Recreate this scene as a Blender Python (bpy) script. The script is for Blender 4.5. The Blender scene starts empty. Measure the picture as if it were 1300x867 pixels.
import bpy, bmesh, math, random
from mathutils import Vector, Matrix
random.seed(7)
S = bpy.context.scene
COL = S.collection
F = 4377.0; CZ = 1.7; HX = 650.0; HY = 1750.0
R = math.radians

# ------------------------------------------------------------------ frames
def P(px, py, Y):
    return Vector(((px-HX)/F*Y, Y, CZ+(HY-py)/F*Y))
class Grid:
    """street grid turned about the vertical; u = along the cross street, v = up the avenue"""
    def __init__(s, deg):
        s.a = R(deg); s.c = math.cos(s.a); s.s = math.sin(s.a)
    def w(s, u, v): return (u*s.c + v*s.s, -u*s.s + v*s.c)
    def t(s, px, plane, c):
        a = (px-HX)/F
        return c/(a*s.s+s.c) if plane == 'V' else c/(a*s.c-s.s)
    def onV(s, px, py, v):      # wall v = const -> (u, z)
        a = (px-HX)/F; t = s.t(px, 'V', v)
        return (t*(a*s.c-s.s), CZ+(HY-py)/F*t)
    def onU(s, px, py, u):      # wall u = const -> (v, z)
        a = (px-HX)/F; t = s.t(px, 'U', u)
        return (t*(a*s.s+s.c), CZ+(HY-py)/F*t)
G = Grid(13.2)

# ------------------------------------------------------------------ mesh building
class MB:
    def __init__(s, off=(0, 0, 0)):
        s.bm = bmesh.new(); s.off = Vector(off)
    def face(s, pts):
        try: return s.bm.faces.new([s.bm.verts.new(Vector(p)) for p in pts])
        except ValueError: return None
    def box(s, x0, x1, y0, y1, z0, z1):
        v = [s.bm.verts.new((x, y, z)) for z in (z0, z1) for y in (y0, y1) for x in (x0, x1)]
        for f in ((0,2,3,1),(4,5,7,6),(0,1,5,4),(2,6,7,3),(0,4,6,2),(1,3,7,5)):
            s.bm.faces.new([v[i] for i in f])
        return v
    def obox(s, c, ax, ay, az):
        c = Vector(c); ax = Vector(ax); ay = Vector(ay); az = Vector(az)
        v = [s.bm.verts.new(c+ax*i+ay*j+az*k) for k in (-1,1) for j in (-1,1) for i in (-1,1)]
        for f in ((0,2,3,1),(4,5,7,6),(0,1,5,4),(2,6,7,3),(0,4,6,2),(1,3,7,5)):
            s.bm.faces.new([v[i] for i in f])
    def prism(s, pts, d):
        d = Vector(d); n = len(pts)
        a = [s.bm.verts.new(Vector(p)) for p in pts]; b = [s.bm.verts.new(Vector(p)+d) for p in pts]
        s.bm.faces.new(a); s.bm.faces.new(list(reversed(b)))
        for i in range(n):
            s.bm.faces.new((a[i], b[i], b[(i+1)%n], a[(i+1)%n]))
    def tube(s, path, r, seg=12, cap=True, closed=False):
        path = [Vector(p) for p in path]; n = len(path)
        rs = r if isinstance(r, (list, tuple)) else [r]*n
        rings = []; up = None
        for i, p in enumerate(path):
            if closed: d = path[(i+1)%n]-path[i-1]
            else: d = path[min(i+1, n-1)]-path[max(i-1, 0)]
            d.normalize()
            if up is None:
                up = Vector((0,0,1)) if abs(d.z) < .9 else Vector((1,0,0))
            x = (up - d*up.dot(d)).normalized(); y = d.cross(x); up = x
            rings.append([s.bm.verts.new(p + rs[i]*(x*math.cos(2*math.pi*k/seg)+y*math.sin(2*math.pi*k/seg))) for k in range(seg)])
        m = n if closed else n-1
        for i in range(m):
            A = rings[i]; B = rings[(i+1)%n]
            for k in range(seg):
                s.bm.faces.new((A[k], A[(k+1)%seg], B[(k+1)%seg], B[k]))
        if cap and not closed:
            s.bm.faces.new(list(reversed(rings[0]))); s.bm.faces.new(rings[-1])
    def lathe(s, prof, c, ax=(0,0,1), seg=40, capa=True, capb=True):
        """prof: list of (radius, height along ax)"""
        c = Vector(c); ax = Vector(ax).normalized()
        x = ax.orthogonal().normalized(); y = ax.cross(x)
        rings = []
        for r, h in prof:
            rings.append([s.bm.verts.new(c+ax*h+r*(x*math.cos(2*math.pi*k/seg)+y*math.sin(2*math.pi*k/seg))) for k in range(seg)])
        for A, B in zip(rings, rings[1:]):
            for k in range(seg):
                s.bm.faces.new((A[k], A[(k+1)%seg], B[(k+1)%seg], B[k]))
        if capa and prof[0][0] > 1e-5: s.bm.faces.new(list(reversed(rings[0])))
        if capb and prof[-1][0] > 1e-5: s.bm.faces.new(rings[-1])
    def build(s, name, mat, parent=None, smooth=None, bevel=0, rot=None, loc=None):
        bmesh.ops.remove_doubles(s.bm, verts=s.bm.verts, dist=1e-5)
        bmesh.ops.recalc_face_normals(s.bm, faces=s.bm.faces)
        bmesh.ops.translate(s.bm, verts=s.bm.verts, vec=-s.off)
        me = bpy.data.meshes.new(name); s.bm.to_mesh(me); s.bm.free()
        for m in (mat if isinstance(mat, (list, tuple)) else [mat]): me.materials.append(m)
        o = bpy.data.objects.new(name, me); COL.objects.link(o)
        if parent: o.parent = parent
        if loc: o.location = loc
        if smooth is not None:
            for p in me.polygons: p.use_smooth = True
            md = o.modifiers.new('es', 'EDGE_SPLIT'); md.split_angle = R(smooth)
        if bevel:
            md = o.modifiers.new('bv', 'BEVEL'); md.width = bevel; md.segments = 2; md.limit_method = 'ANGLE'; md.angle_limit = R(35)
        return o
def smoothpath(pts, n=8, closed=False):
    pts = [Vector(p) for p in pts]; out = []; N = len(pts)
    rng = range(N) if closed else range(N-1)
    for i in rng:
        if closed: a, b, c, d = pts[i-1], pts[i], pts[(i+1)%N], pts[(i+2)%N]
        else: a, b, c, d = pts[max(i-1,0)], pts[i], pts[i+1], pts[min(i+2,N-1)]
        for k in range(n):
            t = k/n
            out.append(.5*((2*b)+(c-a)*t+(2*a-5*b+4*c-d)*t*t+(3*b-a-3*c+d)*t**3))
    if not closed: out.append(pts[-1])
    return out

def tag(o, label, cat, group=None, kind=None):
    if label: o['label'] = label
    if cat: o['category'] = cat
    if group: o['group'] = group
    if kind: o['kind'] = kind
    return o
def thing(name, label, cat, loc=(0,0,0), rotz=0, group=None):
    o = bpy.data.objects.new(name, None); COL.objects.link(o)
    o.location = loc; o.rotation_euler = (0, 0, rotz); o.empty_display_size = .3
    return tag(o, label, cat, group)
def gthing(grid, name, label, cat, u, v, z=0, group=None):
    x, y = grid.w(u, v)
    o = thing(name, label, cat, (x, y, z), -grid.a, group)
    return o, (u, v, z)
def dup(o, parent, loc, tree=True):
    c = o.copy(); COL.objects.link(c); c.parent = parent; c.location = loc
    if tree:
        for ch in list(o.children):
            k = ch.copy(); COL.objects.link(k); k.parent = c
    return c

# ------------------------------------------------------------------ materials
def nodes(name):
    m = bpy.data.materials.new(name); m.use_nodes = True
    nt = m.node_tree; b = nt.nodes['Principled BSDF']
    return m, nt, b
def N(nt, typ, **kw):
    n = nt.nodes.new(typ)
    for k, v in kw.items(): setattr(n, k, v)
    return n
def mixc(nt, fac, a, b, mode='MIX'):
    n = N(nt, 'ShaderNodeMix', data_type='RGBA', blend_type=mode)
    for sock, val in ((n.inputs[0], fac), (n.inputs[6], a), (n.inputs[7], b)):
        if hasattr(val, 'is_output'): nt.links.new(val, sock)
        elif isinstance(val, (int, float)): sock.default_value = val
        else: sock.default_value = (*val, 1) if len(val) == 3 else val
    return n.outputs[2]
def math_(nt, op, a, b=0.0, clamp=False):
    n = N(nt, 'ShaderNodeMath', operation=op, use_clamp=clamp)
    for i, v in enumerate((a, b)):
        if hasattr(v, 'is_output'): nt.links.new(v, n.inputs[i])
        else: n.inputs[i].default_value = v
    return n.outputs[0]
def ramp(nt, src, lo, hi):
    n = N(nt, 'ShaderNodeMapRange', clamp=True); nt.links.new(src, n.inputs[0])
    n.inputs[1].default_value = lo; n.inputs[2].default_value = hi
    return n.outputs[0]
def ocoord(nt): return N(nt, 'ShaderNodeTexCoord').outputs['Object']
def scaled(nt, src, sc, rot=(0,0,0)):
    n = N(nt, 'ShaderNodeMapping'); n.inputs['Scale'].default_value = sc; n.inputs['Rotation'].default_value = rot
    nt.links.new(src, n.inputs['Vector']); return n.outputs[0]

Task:
Begin with the first line of the data above and, please, print each line exactly until you have printed the line containing "R = math.radians"; print nothing else.

Output below:
Recreate this scene as a Blender Python (bpy) script. The script is for Blender 4.5. The Blender scene starts empty. Measure the picture as if it were 1300x867 pixels.
import bpy, bmesh, math, random
from mathutils import Vector, Matrix
random.seed(7)
S = bpy.context.scene
COL = S.collection
F = 4377.0; CZ = 1.7; HX = 650.0; HY = 1750.0
R = math.radians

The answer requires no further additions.